Tuesday, October 26, 2010

A summer in the country - part nine.

Post 577 - One of the most exciting events during my summer visit was going with my grandfather to the fair in the village of Campile. Here local farmers brought their animals to sell (mostly pigs as I remember) and the beasts and their owners all clustered around the village street for the best part of the day. The men ducked in and out of the pubs for a quick drink on a fairly regular basis and many were quite merry by late afternoon. This helped to liven up the commercial proceedings and resulted in noisy bargaining. Agreement on a price was followed by a spit on the hand and a handshake to confirm that the deal had been struck. Of course this then had to be celebrated by a visit to the pub once more. So one of the few times I saw my grandfather the worse for drink was when he returned from the fair, much to the disapproval of the women in the house. On Monday, August 26th 1940, the year before my visit, a German aircraft bombed the creamery at Campile and three local women were killed.

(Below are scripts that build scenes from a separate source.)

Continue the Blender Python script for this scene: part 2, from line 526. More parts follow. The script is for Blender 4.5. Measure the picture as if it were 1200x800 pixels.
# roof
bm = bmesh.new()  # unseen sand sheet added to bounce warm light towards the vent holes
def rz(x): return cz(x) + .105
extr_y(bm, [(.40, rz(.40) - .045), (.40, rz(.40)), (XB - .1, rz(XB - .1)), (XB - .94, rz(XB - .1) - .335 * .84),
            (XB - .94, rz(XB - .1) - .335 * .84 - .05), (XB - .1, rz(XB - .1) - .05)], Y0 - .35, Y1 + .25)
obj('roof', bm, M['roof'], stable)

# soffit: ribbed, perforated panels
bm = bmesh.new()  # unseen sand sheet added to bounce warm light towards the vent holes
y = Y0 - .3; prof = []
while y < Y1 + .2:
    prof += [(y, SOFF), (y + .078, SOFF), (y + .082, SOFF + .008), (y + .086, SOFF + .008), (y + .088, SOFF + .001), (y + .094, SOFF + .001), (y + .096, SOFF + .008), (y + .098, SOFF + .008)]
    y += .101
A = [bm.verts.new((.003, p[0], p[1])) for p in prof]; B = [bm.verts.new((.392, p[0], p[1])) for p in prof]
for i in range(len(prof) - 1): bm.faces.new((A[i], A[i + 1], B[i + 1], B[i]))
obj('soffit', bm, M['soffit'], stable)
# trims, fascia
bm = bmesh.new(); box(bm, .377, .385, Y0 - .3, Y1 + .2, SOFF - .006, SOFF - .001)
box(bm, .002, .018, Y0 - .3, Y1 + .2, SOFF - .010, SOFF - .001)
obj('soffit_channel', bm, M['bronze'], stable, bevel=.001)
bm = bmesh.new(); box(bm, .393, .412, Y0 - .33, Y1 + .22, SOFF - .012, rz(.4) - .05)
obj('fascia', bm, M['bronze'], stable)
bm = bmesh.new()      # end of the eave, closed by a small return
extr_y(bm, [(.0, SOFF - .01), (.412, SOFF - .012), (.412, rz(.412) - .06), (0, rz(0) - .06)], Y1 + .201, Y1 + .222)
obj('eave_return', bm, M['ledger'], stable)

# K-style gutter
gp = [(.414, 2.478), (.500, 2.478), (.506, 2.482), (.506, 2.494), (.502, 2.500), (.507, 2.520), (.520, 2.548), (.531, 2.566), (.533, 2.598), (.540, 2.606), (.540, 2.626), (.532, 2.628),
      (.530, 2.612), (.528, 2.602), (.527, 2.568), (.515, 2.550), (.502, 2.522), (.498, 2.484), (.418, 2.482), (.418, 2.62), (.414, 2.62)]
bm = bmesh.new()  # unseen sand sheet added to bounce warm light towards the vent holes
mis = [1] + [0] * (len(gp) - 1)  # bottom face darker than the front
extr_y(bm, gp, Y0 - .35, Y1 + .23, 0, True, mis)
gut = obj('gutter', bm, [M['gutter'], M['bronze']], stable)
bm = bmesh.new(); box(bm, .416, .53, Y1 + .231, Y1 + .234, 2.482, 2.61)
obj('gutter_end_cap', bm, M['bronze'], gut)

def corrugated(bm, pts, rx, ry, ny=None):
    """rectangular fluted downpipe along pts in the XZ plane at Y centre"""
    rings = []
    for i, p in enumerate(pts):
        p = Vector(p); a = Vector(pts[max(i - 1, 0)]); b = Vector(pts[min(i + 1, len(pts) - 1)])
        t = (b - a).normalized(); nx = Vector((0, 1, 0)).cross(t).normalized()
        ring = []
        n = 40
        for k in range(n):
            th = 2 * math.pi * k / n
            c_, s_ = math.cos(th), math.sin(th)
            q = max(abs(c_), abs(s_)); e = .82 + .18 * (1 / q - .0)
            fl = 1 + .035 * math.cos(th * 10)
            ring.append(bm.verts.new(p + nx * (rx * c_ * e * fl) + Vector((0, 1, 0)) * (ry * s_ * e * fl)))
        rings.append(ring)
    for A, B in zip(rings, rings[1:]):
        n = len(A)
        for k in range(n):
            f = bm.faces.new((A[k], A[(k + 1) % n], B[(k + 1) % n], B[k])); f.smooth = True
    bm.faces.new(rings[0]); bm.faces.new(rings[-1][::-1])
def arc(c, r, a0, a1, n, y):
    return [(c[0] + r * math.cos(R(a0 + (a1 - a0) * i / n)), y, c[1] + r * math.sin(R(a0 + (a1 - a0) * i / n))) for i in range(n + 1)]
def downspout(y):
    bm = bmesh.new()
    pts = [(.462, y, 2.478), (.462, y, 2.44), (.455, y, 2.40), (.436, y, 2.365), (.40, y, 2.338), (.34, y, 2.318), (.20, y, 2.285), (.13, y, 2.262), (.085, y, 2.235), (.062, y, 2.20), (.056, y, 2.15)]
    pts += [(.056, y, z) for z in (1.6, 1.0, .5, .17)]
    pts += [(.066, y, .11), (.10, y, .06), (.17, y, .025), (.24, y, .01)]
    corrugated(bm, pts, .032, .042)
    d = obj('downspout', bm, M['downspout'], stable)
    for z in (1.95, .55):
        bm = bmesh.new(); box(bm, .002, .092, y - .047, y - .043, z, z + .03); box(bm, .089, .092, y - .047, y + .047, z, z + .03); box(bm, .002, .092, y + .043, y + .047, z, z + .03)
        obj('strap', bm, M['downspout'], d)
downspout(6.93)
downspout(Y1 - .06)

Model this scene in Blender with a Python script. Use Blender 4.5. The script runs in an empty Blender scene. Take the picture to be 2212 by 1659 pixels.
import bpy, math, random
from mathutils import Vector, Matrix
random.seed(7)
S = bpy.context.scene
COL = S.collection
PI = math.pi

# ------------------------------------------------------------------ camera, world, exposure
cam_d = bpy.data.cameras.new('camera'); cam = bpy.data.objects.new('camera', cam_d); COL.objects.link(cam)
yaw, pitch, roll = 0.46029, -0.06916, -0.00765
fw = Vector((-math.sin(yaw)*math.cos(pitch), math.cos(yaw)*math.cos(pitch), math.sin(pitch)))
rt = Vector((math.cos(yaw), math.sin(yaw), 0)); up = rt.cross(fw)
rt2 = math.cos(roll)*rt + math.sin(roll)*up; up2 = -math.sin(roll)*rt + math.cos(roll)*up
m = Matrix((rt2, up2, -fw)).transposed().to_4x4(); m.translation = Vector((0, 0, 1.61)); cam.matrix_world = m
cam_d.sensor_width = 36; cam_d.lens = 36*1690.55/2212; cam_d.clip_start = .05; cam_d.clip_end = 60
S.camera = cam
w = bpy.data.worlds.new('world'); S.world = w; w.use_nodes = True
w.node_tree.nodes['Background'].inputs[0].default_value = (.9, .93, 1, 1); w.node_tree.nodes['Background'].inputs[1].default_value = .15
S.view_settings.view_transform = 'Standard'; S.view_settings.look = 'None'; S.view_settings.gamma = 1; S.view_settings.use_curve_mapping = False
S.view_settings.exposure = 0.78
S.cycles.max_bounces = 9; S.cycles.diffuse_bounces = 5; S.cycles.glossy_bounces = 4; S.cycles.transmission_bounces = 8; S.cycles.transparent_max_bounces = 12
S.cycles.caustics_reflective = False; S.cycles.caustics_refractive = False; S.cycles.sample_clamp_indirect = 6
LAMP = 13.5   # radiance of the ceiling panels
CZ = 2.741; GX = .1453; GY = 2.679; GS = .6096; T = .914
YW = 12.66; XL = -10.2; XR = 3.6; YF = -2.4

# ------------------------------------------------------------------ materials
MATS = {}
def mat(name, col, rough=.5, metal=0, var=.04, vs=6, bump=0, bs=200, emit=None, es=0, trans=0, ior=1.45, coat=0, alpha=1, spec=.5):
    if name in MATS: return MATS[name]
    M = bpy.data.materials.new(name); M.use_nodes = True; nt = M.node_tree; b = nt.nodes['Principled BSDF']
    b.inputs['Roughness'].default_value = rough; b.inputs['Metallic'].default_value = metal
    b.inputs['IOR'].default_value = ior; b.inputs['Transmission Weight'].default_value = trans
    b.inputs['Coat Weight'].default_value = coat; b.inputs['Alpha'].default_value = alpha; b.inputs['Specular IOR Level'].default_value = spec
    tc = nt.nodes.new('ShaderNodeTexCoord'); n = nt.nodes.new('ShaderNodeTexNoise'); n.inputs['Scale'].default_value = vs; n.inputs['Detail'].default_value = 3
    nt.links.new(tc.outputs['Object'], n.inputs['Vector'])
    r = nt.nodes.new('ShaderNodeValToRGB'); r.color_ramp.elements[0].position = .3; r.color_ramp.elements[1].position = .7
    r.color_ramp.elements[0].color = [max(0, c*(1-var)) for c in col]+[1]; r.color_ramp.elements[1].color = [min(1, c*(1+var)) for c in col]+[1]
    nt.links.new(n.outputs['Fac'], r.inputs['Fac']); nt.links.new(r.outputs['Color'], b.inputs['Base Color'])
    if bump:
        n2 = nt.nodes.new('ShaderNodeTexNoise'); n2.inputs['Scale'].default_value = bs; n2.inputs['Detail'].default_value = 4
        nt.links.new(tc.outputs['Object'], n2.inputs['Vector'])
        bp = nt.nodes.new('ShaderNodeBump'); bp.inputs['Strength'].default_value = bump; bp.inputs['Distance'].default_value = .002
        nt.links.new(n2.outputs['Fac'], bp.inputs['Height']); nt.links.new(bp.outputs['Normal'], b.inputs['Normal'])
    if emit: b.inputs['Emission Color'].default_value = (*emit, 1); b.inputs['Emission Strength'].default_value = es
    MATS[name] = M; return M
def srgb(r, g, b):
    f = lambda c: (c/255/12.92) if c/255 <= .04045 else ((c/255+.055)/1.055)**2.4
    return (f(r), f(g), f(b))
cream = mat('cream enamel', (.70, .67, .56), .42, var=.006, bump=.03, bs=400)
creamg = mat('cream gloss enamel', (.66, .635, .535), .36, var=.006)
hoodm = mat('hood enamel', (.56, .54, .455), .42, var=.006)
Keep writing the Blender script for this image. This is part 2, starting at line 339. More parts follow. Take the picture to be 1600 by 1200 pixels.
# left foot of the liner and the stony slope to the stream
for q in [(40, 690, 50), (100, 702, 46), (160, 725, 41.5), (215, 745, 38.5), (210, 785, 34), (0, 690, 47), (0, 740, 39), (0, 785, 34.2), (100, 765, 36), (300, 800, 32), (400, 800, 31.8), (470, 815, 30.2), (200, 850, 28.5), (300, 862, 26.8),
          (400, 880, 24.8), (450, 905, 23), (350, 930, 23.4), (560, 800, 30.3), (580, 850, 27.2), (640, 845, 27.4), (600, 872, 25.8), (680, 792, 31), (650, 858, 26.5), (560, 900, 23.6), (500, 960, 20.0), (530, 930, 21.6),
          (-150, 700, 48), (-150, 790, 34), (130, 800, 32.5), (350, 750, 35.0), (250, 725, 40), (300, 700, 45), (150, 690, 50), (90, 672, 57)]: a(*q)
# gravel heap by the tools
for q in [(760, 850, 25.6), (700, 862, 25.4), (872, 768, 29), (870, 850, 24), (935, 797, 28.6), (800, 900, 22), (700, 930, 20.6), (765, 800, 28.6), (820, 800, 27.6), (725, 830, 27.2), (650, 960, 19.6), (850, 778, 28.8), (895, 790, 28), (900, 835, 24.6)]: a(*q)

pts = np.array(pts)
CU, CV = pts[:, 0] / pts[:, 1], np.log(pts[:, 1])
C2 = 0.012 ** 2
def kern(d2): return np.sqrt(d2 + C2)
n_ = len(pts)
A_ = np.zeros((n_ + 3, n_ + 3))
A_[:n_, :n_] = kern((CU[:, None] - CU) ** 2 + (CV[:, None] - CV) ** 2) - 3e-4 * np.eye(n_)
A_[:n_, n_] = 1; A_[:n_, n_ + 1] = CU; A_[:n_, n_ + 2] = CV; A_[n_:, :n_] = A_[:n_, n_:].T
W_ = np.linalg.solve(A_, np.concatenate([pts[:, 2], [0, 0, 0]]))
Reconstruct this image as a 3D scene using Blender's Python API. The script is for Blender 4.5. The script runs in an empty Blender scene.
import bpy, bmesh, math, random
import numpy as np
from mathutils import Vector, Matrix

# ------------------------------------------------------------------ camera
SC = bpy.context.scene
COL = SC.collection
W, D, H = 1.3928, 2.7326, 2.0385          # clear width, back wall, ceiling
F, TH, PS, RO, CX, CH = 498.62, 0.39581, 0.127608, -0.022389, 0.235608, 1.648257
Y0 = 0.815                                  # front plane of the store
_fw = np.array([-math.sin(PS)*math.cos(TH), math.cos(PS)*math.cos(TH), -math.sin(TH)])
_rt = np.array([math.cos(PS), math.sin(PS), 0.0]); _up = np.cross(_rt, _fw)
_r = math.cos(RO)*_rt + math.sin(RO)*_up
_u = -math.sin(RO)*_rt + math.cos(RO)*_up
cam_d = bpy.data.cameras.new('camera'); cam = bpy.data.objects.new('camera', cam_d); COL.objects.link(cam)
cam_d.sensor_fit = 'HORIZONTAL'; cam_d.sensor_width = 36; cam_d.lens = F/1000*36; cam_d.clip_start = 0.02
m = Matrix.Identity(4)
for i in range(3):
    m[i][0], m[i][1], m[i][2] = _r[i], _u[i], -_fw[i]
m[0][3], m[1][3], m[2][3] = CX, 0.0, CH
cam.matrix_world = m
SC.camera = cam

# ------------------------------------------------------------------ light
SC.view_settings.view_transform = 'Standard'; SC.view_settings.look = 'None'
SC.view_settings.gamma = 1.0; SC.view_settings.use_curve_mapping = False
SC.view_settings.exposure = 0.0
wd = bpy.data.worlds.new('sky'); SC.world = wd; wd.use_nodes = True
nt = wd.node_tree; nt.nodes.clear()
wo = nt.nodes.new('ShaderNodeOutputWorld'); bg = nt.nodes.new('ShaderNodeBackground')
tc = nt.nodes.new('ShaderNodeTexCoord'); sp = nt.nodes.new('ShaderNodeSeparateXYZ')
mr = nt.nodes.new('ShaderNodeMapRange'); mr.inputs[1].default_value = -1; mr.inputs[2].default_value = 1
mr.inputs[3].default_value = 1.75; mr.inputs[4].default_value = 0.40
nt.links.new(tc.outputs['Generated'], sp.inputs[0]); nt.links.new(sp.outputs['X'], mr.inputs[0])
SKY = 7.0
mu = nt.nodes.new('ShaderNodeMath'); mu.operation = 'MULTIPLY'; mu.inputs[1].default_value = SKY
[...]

It’s still not clear why this tragedy occurred.

Another exciting event in the village as far as I was concerned was the showing of movies on a very irregular schedule in a corrugated shed very near my uncle’s grocery store. Seating was set out on wooden benches that radiated back from the screen. The farmers who attended usually brought their dogs with them, and the dogs didn’t always get on as well as their masters. So, every now and then, a great noisy battle erupted beneath the patrons’ legs and the film would have to stop until peace was restored. This added some local color and quite an air of excitement and uncertainty to the proceedings. The door to the building moved on a big metal rail and made considerable noise when it moved back and forward to let people in or out. So there was no sneaking around without being heard and everyone turned to see what was happening whenever it rolled back with a noise like thunder. Since I had no money to pay for admittance, I joined some of the local lads throwing stones on the metal roof until we became enough of a nuisance that we were let in for free. As you can imagine, it was never a dull evening.

Another trip I really looked forward to was taking our corn to the mill at a place called Mulinderry so that the wheat could be ground into flour. This was a water-driven mill and it looked like a Constable painting. Like most other such adventures, it was usually an all-day affair to go there and back. My grandfather was pretty self sufficient as the farm provided his family with their own corn, barley, oats, flour, eggs, milk, meat, sausages, fruit and vegetables. He also had his own fowl and my aunt Stasia made the butter and bread. Fish were delivered every Friday, usually fresh mackerel caught earlier that morning by the fishing boats in Ballyhack nearby, and then brought around for sale in the back of a horse and cart. If fresh fish wasn’t available, we ate salted cod from the village shops instead. I also remember poaching salmon at night with my cousin, Matt Hart, on a neighbor’s land. We used a carbide underwater lamp to attract the fish to the river bank and then forked them out with a big Neptune-like spear. This was a very adventurous escapade as the word was that the neighbor had been known to chase after poachers with a shotgun. And so the potential danger sharpened the pleasure of the evening’s pastime considerably.